The civil liberties association had challenged a lower court ruling that found the existing law on solitary confinement unconstitutional because the system lacks proper safeguards. That ruling also found that the harms of severe isolation could be mitigated by appropriate monitoring.

The lower court gave the government a year to fix things but recently extended the deadline to April 30. That deadline is still in place, though the 15-day cap imposed by the appeal court is set to take effect earlier, in 15 days.

A court in British Columbia also found administrative segregation to be unconstitutional and then agreed to push back its deadline to mid-June.

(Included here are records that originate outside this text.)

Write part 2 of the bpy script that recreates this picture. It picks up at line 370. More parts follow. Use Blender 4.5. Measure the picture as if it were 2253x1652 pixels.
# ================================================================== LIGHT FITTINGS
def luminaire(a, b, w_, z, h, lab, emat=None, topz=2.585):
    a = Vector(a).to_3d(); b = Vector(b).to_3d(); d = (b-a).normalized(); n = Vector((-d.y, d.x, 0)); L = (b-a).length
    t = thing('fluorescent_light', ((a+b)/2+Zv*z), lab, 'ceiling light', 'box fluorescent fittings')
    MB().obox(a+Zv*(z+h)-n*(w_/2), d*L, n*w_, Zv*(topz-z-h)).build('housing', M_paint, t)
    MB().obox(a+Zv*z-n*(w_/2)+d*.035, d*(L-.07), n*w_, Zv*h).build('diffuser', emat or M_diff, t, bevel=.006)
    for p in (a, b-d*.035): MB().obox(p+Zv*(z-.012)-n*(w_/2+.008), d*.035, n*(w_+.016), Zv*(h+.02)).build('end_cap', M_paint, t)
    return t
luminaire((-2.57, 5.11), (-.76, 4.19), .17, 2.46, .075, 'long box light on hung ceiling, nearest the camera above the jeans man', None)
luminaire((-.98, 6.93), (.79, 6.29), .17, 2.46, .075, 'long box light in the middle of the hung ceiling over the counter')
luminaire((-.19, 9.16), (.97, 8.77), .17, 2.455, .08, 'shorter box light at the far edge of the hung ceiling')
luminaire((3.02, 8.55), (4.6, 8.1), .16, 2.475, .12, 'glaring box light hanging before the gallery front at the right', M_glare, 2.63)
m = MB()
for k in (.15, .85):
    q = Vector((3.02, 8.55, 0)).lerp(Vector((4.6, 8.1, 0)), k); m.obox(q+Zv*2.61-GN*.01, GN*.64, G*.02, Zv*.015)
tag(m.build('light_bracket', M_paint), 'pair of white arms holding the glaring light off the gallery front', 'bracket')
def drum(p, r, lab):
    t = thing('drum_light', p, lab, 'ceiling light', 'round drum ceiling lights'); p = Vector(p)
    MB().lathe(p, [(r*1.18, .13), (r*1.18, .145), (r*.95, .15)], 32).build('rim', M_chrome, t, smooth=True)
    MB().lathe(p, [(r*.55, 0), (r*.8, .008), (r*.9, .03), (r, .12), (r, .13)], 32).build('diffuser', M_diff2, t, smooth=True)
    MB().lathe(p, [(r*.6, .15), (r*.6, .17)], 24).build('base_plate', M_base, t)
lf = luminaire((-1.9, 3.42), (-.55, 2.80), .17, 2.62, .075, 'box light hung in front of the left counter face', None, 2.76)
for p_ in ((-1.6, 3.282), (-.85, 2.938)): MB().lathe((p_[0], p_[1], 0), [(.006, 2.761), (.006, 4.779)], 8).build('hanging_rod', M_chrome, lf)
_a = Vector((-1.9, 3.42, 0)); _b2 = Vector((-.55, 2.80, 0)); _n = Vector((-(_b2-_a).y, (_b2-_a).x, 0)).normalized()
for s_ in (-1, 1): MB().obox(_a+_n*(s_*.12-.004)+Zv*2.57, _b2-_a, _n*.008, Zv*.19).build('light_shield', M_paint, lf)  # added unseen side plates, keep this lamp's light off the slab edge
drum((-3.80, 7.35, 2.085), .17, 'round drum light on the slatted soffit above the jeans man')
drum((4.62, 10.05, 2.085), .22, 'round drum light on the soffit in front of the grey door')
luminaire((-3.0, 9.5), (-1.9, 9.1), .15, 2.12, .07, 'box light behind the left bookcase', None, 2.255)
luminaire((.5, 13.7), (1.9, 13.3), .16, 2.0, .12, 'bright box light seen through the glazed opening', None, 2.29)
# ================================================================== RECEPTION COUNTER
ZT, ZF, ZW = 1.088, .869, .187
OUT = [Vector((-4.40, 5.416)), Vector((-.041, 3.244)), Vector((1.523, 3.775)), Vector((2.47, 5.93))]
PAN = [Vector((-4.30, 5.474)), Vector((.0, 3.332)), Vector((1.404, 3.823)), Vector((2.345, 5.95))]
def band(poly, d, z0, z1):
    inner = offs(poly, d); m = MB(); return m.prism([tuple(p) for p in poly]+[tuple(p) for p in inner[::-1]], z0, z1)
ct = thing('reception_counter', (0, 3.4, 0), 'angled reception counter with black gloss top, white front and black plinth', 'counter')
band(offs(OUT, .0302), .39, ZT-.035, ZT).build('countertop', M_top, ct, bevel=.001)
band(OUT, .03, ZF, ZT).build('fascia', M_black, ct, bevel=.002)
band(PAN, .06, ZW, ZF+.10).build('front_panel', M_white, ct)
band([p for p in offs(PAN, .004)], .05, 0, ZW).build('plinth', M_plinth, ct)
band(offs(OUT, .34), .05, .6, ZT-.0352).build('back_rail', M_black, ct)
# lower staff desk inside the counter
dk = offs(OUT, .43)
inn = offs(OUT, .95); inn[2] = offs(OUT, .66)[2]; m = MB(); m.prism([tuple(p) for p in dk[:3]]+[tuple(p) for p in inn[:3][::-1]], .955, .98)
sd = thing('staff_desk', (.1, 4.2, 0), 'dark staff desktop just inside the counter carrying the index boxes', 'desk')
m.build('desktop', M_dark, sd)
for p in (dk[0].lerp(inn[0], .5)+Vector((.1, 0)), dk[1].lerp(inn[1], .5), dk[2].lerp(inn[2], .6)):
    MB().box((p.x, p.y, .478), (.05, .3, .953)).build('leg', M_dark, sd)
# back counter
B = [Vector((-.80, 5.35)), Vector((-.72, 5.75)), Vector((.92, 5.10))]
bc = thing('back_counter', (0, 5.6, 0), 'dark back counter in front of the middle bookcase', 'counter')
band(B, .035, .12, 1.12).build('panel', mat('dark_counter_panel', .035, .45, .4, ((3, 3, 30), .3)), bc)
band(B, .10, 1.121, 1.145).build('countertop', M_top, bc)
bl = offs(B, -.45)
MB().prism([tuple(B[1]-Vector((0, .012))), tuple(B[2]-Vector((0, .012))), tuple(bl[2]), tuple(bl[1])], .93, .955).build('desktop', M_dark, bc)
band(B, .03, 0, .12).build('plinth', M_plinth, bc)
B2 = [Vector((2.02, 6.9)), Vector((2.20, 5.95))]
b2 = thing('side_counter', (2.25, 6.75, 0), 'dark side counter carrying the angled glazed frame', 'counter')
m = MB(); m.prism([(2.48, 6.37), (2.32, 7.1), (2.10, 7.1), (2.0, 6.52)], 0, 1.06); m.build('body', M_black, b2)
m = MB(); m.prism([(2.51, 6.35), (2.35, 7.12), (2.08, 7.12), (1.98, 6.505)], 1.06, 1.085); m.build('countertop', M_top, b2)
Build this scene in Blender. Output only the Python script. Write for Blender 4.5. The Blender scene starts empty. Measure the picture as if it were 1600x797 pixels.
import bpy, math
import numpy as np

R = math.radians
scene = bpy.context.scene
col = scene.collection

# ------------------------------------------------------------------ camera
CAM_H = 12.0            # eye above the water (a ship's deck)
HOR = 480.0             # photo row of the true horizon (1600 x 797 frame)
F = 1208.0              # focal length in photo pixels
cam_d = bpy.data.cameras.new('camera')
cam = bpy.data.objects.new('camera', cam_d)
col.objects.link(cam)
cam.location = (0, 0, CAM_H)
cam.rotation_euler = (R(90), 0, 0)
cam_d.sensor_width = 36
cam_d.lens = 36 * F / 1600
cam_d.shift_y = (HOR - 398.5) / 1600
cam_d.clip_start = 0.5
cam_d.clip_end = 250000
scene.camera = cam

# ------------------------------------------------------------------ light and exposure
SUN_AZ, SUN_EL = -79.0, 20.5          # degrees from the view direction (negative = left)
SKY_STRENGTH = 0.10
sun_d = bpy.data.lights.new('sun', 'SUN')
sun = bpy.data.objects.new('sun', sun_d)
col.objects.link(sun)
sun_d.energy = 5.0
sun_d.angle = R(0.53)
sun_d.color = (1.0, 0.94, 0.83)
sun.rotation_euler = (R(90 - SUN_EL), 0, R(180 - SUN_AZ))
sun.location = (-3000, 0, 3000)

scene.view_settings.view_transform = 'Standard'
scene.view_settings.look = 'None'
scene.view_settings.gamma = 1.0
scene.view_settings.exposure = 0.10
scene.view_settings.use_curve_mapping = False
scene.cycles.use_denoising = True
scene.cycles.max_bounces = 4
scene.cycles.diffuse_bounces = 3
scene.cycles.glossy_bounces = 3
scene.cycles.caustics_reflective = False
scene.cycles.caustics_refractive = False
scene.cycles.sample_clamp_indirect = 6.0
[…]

Ottawa had asked for more time because it was working on legislation — Bill C-83, now before the Senate — that replaces administrative segregation with something it calls "structured intervention units.'' It does not, however, include a cap on segregation.

Critics have said the bill does not do enough to protect inmates from the dangers of isolation.

An independent senator who has long advocated for the rights of inmates, particularly marginalized groups, said Thursday's decision highlights the key flaws in the proposed legislation.

"I hope the government takes a long, hard look at whether they even choose to proceed with Bill C-83 because the clear message, I think, coming from the court is that what is being proposed in Bill C-83 will not actually address the issues that the courts are having with the use of segregation in Canada,'' Sen. Kim Pate told The Canadian Press.

The Senate could propose amendments and send the bill back to the House of Commons, "but it would end up looking like a very different bill, so my guess would be that starting from scratch would be a better place to go,'' she said.

Pate also expressed concerns that Bill C-83 essentially "renames segregation'' without changing the physical space in which inmates are placed. It also takes out procedural safeguards, putting more decision-making in the hands of correctional staff, she added.

"Even though they have been ineffective, at least there were some (safeguards) in place,'' she said.